▶ [MATERIAL PROVIDED]
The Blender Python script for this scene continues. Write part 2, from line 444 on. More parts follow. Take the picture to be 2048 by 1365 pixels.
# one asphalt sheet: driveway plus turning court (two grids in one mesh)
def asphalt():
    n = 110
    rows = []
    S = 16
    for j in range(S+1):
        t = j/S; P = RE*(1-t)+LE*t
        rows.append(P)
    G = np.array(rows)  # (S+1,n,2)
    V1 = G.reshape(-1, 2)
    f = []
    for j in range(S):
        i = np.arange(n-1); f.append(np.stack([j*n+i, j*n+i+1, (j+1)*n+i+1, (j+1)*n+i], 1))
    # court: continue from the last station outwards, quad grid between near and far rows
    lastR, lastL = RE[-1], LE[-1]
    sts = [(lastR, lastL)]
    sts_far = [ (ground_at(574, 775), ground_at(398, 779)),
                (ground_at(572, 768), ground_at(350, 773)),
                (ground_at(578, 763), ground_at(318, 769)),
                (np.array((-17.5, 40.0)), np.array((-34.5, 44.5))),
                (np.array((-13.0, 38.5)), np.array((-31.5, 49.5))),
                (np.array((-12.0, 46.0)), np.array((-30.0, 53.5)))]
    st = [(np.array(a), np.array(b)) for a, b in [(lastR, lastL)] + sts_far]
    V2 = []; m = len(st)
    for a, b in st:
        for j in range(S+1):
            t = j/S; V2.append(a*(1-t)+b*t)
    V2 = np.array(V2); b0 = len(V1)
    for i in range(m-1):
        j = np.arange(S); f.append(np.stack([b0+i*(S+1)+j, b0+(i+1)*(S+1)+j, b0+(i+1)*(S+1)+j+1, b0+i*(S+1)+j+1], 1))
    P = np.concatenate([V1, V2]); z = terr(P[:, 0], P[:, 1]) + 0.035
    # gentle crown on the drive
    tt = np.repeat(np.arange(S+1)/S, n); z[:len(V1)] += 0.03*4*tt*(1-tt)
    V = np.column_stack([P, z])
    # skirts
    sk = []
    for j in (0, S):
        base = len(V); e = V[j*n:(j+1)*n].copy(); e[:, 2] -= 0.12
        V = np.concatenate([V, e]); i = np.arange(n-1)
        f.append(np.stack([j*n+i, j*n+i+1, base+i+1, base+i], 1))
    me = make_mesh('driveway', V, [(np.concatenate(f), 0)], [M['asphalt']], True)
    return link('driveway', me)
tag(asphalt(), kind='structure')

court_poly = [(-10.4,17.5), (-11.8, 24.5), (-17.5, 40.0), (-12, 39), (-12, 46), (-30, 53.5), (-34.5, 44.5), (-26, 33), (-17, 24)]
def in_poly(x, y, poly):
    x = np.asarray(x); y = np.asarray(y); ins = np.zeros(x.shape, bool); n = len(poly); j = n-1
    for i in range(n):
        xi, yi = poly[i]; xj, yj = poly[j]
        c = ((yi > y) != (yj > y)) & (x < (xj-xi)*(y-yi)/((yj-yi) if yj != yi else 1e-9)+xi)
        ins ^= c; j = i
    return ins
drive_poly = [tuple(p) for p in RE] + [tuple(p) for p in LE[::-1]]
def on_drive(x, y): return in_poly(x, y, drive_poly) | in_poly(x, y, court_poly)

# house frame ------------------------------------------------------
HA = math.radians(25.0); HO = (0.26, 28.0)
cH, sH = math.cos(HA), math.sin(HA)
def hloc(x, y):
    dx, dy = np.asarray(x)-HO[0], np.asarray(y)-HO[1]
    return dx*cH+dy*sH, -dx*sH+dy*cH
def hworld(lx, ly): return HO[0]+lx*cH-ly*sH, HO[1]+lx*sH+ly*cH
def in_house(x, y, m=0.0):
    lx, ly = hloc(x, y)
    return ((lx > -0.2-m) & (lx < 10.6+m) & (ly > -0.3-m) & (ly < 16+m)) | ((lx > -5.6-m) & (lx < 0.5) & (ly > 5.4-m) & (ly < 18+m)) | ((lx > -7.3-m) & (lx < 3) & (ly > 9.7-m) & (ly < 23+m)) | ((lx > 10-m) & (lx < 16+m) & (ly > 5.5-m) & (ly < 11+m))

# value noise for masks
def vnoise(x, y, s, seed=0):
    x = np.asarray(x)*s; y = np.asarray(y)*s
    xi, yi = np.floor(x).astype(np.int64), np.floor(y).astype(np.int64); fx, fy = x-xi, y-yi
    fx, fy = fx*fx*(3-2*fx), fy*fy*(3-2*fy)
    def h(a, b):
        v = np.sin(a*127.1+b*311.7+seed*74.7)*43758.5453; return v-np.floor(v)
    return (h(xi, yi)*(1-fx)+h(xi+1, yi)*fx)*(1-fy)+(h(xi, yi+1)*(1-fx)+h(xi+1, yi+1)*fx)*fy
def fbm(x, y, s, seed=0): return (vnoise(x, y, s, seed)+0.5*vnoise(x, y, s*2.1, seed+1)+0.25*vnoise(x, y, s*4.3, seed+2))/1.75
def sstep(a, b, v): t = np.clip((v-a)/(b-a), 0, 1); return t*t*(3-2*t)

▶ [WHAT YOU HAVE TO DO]
All of the material above needs to be copied exactly.

▶ [FINAL RESULT]
The Blender Python script for this scene continues. Write part 2, from line 444 on. More parts follow. Take the picture to be 2048 by 1365 pixels.
# one asphalt sheet: driveway plus turning court (two grids in one mesh)
def asphalt():
    n = 110
    rows = []
    S = 16
    for j in range(S+1):
        t = j/S; P = RE*(1-t)+LE*t
        rows.append(P)
    G = np.array(rows)  # (S+1,n,2)
    V1 = G.reshape(-1, 2)
    f = []
    for j in range(S):
        i = np.arange(n-1); f.append(np.stack([j*n+i, j*n+i+1, (j+1)*n+i+1, (j+1)*n+i], 1))
    # court: continue from the last station outwards, quad grid between near and far rows
    lastR, lastL = RE[-1], LE[-1]
    sts = [(lastR, lastL)]
    sts_far = [ (ground_at(574, 775), ground_at(398, 779)),
                (ground_at(572, 768), ground_at(350, 773)),
                (ground_at(578, 763), ground_at(318, 769)),
                (np.array((-17.5, 40.0)), np.array((-34.5, 44.5))),
                (np.array((-13.0, 38.5)), np.array((-31.5, 49.5))),
                (np.array((-12.0, 46.0)), np.array((-30.0, 53.5)))]
    st = [(np.array(a), np.array(b)) for a, b in [(lastR, lastL)] + sts_far]
    V2 = []; m = len(st)
    for a, b in st:
        for j in range(S+1):
            t = j/S; V2.append(a*(1-t)+b*t)
    V2 = np.array(V2); b0 = len(V1)
    for i in range(m-1):
        j = np.arange(S); f.append(np.stack([b0+i*(S+1)+j, b0+(i+1)*(S+1)+j, b0+(i+1)*(S+1)+j+1, b0+i*(S+1)+j+1], 1))
    P = np.concatenate([V1, V2]); z = terr(P[:, 0], P[:, 1]) + 0.035
    # gentle crown on the drive
    tt = np.repeat(np.arange(S+1)/S, n); z[:len(V1)] += 0.03*4*tt*(1-tt)
    V = np.column_stack([P, z])
    # skirts
    sk = []
    for j in (0, S):
        base = len(V); e = V[j*n:(j+1)*n].copy(); e[:, 2] -= 0.12
        V = np.concatenate([V, e]); i = np.arange(n-1)
        f.append(np.stack([j*n+i, j*n+i+1, base+i+1, base+i], 1))
    me = make_mesh('driveway', V, [(np.concatenate(f), 0)], [M['asphalt']], True)
    return link('driveway', me)
tag(asphalt(), kind='structure')

court_poly = [(-10.4,17.5), (-11.8, 24.5), (-17.5, 40.0), (-12, 39), (-12, 46), (-30, 53.5), (-34.5, 44.5), (-26, 33), (-17, 24)]
def in_poly(x, y, poly):
    x = np.asarray(x); y = np.asarray(y); ins = np.zeros(x.shape, bool); n = len(poly); j = n-1
    for i in range(n):
        xi, yi = poly[i]; xj, yj = poly[j]
        c = ((yi > y) != (yj > y)) & (x < (xj-xi)*(y-yi)/((yj-yi) if yj != yi else 1e-9)+xi)
        ins ^= c; j = i
    return ins
drive_poly = [tuple(p) for p in RE] + [tuple(p) for p in LE[::-1]]
def on_drive(x, y): return in_poly(x, y, drive_poly) | in_poly(x, y, court_poly)

# house frame ------------------------------------------------------
HA = math.radians(25.0); HO = (0.26, 28.0)
cH, sH = math.cos(HA), math.sin(HA)
def hloc(x, y):
    dx, dy = np.asarray(x)-HO[0], np.asarray(y)-HO[1]
    return dx*cH+dy*sH, -dx*sH+dy*cH
def hworld(lx, ly): return HO[0]+lx*cH-ly*sH, HO[1]+lx*sH+ly*cH
def in_house(x, y, m=0.0):
    lx, ly = hloc(x, y)
    return ((lx > -0.2-m) & (lx < 10.6+m) & (ly > -0.3-m) & (ly < 16+m)) | ((lx > -5.6-m) & (lx < 0.5) & (ly > 5.4-m) & (ly < 18+m)) | ((lx > -7.3-m) & (lx < 3) & (ly > 9.7-m) & (ly < 23+m)) | ((lx > 10-m) & (lx < 16+m) & (ly > 5.5-m) & (ly < 11+m))

# value noise for masks
def vnoise(x, y, s, seed=0):
    x = np.asarray(x)*s; y = np.asarray(y)*s
    xi, yi = np.floor(x).astype(np.int64), np.floor(y).astype(np.int64); fx, fy = x-xi, y-yi
    fx, fy = fx*fx*(3-2*fx), fy*fy*(3-2*fy)
    def h(a, b):
        v = np.sin(a*127.1+b*311.7+seed*74.7)*43758.5453; return v-np.floor(v)
    return (h(xi, yi)*(1-fx)+h(xi+1, yi)*fx)*(1-fy)+(h(xi, yi+1)*(1-fx)+h(xi+1, yi+1)*fx)*fy
def fbm(x, y, s, seed=0): return (vnoise(x, y, s, seed)+0.5*vnoise(x, y, s*2.1, seed+1)+0.25*vnoise(x, y, s*4.3, seed+2))/1.75
def sstep(a, b, v): t = np.clip((v-a)/(b-a), 0, 1); return t*t*(3-2*t)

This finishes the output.